The forest floor is a jumble of downed logs, ferns, moss, lichen and a bewildering array of tiny creatures that thrive in the damp duff of dead needles and decaying logs.
Call it old growth, call it late successional, call it structurally complex, it's the place where the owl is at the top of the food chain living in the most valuable real estate in the woods.
The Northwest Forest Plan governs 24.5 million acres of federal forests. It restricted logging to just 5.6 million acres. The national parks, monuments, and wilderness - 8.7 million acres - were already off-limits to logging. And the plan reserved another 10 million acres as either late successional areas for owls, riparian buffers along streams and wetlands, or simply to preserve the look of the forest in recreation and backcountry areas.
Despite the creation of those reserves, owl numbers have not improved. The most recent population studies show a 3.7 percent annual decline from 1994 to 2003 across the owl's range.
That's no surprise to Andy Stahl, executive director of Forest Service Employees for Environmental Ethics. The plan predicted the owl wouldn't immediately react to the logging cutbacks. That's because not all the areas designated as reserves were actually stands of old growth, Stahl said.
The expectation was that eventually the younger stands would become habitat for the owls. "They said, 'Here's the plan, the owl continues to take it in the shorts for 50 years. The critter may go extinct, but we're hopeful it won't.'?"

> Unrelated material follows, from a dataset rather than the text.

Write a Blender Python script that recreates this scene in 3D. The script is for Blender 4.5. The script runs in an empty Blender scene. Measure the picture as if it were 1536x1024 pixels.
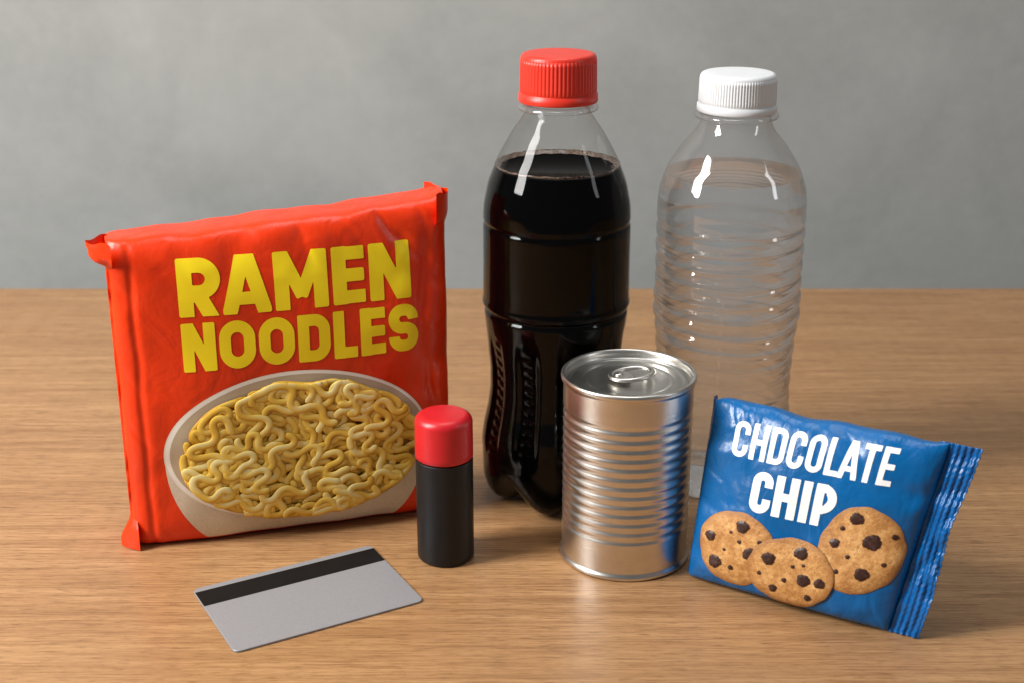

The marbled murrelet, a threatened species also protected under plan guidelines, has seen a steady decline in habitat, although its population has remained stable.
The plan has had notable successes - watershed improvements on 57 percent of the riparian areas, and greater than expected increases in the acreage of late-successional stands.
A comprehensive review of its impacts, written by the same foresters who helped design the plan, concluded that it was better at stopping logging than at implementing the economic and social policies it had outlined.
Perhaps it's no surprise the lawsuits have continued.
Mired in the courts
From the moment the Northwest Forest Plan was implemented, somebody has been suing the government over it.
Environmentalists and the timber industry immediately challenged its authority, but in almost all cases, judges backed it as a legal instrument for meeting federal environmental standards. The Forest Service and the BLM have tried to ramp up logging to meet the plan's harvest projections, but environmentalists have succeeded in stopping or scaling back many timber sales by showing that the agencies were failing to follow the plan's environmental rules.
The timber industry, meanwhile, took issue with key plan protections such as the aquatic conservation strategy that safeguards watersheds and fish, and the survey and manage provision that requires foresters to look first for species that might be harmed before an area is logged. These suits began to make headway after 2001. Under the Bush administration, the environmental provisions were weakened or eliminated.
Wrangling from both sides prompted reviews of the status of the marbled murrelet and northern spotted owl.
Perhaps the most significant action: The Bush administration quickly settled a suit over BLM lands by requiring the agency to return to its timber production roots. That decision, the BLM says, releases it from Northwest Forest Plan oversight.
The BLM will take public comments on its new management plan through Dec. 10, then spend the next year finalizing the plan.
Environmentalists refer to it as a sweetheart settlement with an administration eager to meet industry needs.
But Chris West scoffs at that. West is spokesman for the American Forest Resource Council, an industry group at the forefront of the fight to increase logging. The timber industry views the Northwest Forest Plan in the same light. President Clinton worked hand-in-glove with environmentalists more than a decade ago to shut down logging, West said. "They wrote the book on sweetheart deals."